Tuesday, December 15

Is Different Normal?

Be daring, be different, be impractical, be anything that will assert integrity of purpose and imaginative vision against the play-it-safers, the creatures of the commonplace, the slaves of the ordinary.
~Cecil Beaton

Is it normal to be different?

I recently had a previous neighbor say to me..."We don't think differently of you for what you're doing." She was referring to our lifestyle and it was said in a way to assure us that she didn't think less of us. I thought it an odd thing to say. After all, why would you think differently of us? And why would different be less? I guess for all my joking of my house having a steering wheel I never stopped to think that someone might really think that quality of life is poorer living this way.

So we don't live normal according to suburban American standards; however, consider the idea that only 300 million people live in the US. Are the other 5,700,000,000 million people abnormal? I know alot of Fox News fans might be surprised by this thought!

1. We live in a small space, about 300 square feet. The average home size in the UK is 850 square feet, Tokyo is about 600 square feet and it's even less than that in some areas of China and India. And let's not even mention the fact that there are usually more than three people living in these small spaces. These are numbers that make execs at IKEA squeal with joy.

2. Our son sleeps on a custom made couch the size of a twin bed. It could be a cot on a dirt floor (which would probably make him very happy). He doesn't have to share it with anyone except Mr. Bears. There is no mosquito net needed...but I feel certain there's at least two squooshed yogurt raisens somewhere in it. He isn't awakened by urban noises he would hear if he were in a city like Tokyo or Rome (but there was this one campground right beside a train that kind of freaked him out a few times in the night).

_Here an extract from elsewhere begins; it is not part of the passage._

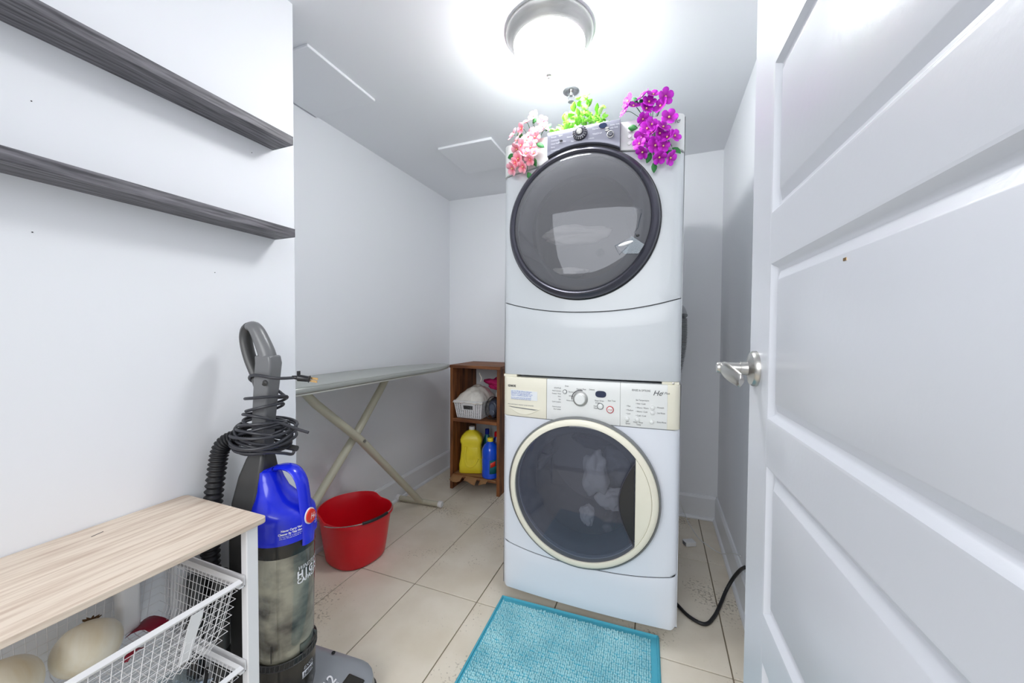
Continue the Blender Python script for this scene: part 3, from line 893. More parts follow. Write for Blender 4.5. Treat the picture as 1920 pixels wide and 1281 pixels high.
pp = MB().tube([(x, y, ZT - .004 - .010 * max(0, y) / .7) for x, y in outline(.1555, .004)], .0016, 5, closed=True)
obj('piping', pp, 'iron', ib)
la = MB().tube([(.012, -.47, ZT - .04), (.012, -.40, .80), (.012, -.13, .565), (.012, .36, .055), (.012, .385, .03)], [.016, .020, .0205, .020, .015], 14, ry=[.024, .020, .020, .020, .024])
obj('leg', la, 'legm', ib)
lb_ = MB().tube([(-.022, .12, ZT - .04), (-.022, .075, .82), (-.022, -.12, .60), (-.022, -.40, .32), (-.022, -.685, .03)], [.018, .020, .0205, .020, .016], 14)
obj('leg', lb_, 'legm', ib)
obj('pivot_bolt', MB().lathe([(.006, -.05), (.006, .036), (.008, .036), (.008, .040), (0, .041)], 12, axis='x', c=(.0, -.128, .562)).map(lambda x, y, z: (-x, y, z)), 'nickel', ib)
for yy in (.385, -.69):
    f_ = obj('foot_bar', MB().tube([(-.155, yy + .0, .021), (.148, yy + .02 * (1 if yy > 0 else 0), .021)], .0165, 14), 'legm', ib)
    for e in (-1, 1):
        x0 = -.163 if e < 0 else .143
        obj('end_cap', MB().lathe([(.018, 0), (.020, .003), (.020, .022), (.017, .026)], 18, axis='x').map(lambda x, y, z: (-x * e + (x0 + (.02 if e < 0 else 0)), y + yy + (.02 if e > 0 and yy > 0 else 0), z + .0215)), 'capw', f_)

# ------------------------------------------------------------------ red bucket
bk = thing('bucket', 'red plastic mop bucket with pouring spout on the floor under the ironing board', 'bucket', (-1.405, 1.445, 0))
TS = PI * .95
def brad(th, R):
    e = 2.5
    sup = 1 / ((abs(math.cos(th - TS)) ** e + abs(math.sin(th - TS)) ** e) ** (1 / e))
    return R * sup
def bring(R, z, spout=0, lift=0, n=64):
    out = []
    for j in range(n):
        th = 2 * PI * j / n; c_ = math.cos(th - TS)
        r = brad(th, R) * (1 + spout * max(0, c_) ** 10)
        s_ = min(1, max(0, (c_ - .05) / .28)); s_ = s_ * s_ * (3 - 2 * s_)
        out.append((r * math.cos(th), r * math.sin(th), z + lift * s_))
    return out
RB = [(.100, .002, 0), (.124, .004, 0), (.130, .014, 0), (.140, .08, .0), (.149, .15, .03), (.157, .205, .08), (.159, .215, .10)]
rings = [bring(r, z, s_, .018 * (z / .235) ** 2) for r, z, s_ in RB]
rings += [bring(.1665, .216, .11, .018), bring(.168, .224, .11, .020), bring(.1655, .232, .11, .020), bring(.160, .232, .11, .020), bring(.156, .222, .10, .018)]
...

3. We'll probably roadschool/homeschool our son (unless he surpasses my capacity about mid way through 1st grade). It is estimated that up to 2 million children in the US are homeschooled. Once again, there are 5,700,000,000 other people in the world not included in that figure.

4. My convection oven can't hold a pizza larger than 12 inches. But it can burn the hell out of just about anything. My fridge can only hold a whole chicken if we eat nothing else and my freezer can't handle the amount of chicken I'd really like to buy when it's on sale for $2.99. But it has two crisper drawers, a meat locker and even a cool little slide out thing to make room for my wine bottles. My kitchen faucet is the low, old timey kind. But this has nothing to d0 with living in the RV and I'm praying very hard that it soon breaks so I can justify a cooler one. It is a privelege not shared around the world to have clean running water and a coffee maker.

5. Our yard changes often. Over 18 million people live in New York City and very few of them mow a yard. We don't pick weeds or buy fertilizer and we can grown our herbs just fine inside. Unless you put them in the front window and they get fried and shrivel up and die.

6. We have to dump our poop tank. OK, so this one I can't turn into a positive but I've heard stories that lots of people around the world poop in a hole.

So if normal means the way most people do it, seems that we are closer to normal than most suburban Americans.

This neighbor lady opened my eyes. She made me aware that there are people out there that really think what we're doing isn't all that cool. She defined the word "different" as a negative and she prided herself on accepting us even though we didn't do it her way. I guess there are some people that are just different than us.